For thread explosion, so far all they can do is encourage developers to use the global queues as much as possible. For priority inversion, they have that complex system of inference and promotion that you’ve linked to.

In Table 4-2, Unspecified is described as “This represents the absence of QoS information and cues the system that an environmental QoS should be inferred.” — that is, the inference rules kick in.

The new Swift concurrency aims to solve these problems with a new way of switching between tasks — see Swift concurrency: Behind the scenes.

You can get some Swift concurrency background in async/await in SwiftUI and our Swift concurrency screencasts.

The default .userInitiated qos from main goes back to a 2015 WWDC video: Building Responsive and Efficient Apps with GCD, at about 13 minutes:

So first example is the example that Anthony had earlier where we performed some asynchronous work and do some I/O on the GCD cue off of the main thread.

How does this example fit in with QoS, what are the appropriate Quality of Service classes to apply here? On the left-hand side we have the main thread, of course. As Anthony mentioned, this is where the UI rendering happens, this is where the event handling happens, the appropriate caller service call here is user interactive. Nothing you have to do to get this. The main thread of the application comes up at this Quality of Service class. On the right-hand side of the screen, that’s the asynchronous work not happening on the main thread. Obviously, we shouldn’t be running user interactive. We’re not doing the UI rendering here. But, say the user tapped on the document icon and is waiting for his document to open. The user is blocked in his progress with the app.
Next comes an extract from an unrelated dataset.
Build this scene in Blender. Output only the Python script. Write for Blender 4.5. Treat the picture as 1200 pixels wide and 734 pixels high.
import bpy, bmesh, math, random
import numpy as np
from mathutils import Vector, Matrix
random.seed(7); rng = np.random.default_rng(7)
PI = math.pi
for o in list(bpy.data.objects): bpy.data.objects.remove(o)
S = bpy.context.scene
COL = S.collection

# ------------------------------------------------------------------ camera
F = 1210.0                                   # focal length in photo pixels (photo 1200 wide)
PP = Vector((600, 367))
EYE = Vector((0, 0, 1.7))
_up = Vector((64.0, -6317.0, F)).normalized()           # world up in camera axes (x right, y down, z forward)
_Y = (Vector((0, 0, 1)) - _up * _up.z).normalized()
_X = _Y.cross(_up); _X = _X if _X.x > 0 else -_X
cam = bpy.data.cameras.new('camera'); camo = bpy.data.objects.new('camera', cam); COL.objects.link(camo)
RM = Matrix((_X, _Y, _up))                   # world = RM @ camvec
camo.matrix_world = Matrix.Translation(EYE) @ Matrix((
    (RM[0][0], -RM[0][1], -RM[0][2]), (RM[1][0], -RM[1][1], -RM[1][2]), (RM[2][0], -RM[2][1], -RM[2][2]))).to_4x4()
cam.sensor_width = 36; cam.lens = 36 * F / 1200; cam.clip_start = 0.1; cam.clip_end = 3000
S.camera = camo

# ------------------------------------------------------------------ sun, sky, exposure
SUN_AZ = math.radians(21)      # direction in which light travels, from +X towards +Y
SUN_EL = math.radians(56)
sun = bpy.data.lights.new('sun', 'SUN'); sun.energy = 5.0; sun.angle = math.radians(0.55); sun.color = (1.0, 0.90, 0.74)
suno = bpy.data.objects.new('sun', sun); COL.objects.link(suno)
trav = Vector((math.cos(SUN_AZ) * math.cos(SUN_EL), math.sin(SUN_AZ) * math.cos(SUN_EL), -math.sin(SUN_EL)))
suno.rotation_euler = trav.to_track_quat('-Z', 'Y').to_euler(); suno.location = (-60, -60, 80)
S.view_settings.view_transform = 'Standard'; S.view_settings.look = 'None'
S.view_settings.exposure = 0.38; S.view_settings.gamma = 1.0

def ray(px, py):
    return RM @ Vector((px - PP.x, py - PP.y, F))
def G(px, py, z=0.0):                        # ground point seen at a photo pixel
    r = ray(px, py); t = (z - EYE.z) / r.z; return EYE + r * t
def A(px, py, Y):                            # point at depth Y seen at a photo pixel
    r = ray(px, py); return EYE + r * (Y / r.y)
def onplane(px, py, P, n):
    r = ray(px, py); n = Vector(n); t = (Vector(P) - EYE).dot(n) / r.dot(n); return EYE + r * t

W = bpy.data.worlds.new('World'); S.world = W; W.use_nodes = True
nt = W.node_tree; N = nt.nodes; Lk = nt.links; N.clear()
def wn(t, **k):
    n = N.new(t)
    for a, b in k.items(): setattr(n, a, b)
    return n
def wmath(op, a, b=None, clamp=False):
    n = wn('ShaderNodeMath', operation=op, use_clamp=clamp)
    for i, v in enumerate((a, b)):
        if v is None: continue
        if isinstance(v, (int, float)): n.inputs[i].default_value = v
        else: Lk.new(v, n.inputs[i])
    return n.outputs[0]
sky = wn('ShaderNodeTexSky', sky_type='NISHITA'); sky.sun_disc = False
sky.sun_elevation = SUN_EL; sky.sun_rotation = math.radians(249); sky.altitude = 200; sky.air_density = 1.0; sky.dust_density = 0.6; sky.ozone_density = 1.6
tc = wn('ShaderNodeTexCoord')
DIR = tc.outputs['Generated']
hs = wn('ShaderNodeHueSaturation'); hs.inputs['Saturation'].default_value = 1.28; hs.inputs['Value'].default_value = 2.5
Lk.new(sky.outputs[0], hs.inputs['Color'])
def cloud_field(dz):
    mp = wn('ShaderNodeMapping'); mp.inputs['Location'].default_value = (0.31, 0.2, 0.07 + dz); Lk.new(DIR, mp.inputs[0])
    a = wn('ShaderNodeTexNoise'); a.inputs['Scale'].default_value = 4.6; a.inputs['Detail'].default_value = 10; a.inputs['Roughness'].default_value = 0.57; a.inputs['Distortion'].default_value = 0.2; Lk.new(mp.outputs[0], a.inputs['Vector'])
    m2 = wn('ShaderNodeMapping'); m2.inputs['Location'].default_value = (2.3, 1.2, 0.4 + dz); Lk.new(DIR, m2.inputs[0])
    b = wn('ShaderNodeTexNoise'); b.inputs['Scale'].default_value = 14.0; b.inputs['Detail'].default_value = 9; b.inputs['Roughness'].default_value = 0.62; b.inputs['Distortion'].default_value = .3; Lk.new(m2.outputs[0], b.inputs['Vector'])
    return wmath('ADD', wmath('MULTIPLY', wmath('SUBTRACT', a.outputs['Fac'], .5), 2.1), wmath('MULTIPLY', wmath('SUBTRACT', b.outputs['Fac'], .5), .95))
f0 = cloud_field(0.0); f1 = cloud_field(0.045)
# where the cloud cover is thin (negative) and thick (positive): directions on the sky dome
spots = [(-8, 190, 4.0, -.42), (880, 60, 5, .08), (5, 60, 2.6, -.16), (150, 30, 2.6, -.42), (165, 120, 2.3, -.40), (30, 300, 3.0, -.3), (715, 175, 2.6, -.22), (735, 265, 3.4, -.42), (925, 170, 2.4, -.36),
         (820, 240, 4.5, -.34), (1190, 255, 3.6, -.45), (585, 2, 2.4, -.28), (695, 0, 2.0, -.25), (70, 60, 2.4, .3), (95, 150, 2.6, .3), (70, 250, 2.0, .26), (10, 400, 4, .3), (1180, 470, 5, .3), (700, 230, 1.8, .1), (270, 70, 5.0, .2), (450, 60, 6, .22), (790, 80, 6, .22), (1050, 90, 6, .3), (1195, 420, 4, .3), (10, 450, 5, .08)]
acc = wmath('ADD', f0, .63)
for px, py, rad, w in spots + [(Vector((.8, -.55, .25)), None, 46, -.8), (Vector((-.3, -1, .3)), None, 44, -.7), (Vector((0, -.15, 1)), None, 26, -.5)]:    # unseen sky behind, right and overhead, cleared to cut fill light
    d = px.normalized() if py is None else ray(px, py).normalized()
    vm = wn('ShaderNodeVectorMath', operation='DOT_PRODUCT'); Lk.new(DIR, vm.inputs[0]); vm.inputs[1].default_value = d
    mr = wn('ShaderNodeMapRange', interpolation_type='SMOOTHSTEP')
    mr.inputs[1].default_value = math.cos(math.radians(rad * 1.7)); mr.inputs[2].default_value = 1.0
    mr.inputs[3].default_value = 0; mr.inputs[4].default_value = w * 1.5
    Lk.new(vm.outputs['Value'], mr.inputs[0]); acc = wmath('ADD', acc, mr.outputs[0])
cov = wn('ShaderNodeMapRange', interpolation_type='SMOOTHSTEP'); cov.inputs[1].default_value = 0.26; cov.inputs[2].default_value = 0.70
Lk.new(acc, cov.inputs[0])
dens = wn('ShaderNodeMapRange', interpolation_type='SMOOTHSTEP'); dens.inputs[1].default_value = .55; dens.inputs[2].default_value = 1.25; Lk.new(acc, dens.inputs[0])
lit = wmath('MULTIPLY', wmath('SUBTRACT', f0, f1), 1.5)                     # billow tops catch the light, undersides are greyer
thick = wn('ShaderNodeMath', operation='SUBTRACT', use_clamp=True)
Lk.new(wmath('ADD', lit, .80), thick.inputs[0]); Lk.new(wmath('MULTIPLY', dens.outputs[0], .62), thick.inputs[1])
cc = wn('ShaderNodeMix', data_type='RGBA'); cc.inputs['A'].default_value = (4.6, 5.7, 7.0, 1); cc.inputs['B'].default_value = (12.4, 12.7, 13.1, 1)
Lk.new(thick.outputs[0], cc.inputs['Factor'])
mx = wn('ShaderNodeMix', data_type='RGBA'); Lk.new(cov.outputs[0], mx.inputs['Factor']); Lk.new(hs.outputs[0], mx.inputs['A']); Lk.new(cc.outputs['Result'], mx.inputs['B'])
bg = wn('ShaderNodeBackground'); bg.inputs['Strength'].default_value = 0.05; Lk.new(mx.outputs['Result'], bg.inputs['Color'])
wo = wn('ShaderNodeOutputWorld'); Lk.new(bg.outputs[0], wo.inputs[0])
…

He can still interact with the UI but can’t do what he wants, which is edit the document or view the document. User initiated is the appropriate Quality of Service Class here.

So how do we achieve that with the GCD API. It turns out you don’t have to do anything, it will work automatically. But it’s important to understand why that is. Let’s look at that in detail. Everything starts with this initial dispatch async that works off the asynchronous work from the main thread. As I mentioned in the previous slide, dispatch async does automatic propagation of Quality of Service from the submitting thread to the queue where you submit the block to execute. Now, in this case there’s a special rule that applies which is that we automatically translate Quality of Service Class user interactive to user initiated. We do this so we don’t accidentaly over-propagate the Quality of Service Class that should be restricted to the main thread and UI rendering. We can take advantage of that here, because that is exactly what we want. That is typically the case by having the automatic propagation run the block on the queue at Quality of Service Class user initiated. Of course when you go back to the main thread to update the UI with the results this automatic propagation will also try to take place. Because the user main thread is Quality of Service Class user interactive, that will take priority. It will not lower if you go to a thread that has some assigned Quality of Service Class like the main thread. Here we will ignore this propagated value and run the UI update block at the bottom at Quality of Service Class user interactive. So we call this QoS propagation property inferred QoS. And this is QoS captured at the time the block gets submitted to a queue and with the special rule that we translate user interactive to user initiated as mentioned.

This propagated Quality of Service is used if the destination where the block is submitted to does not have its own quality of service specified and does not lower QoS if you go to the main thread that has its own high Quality of Service assigned.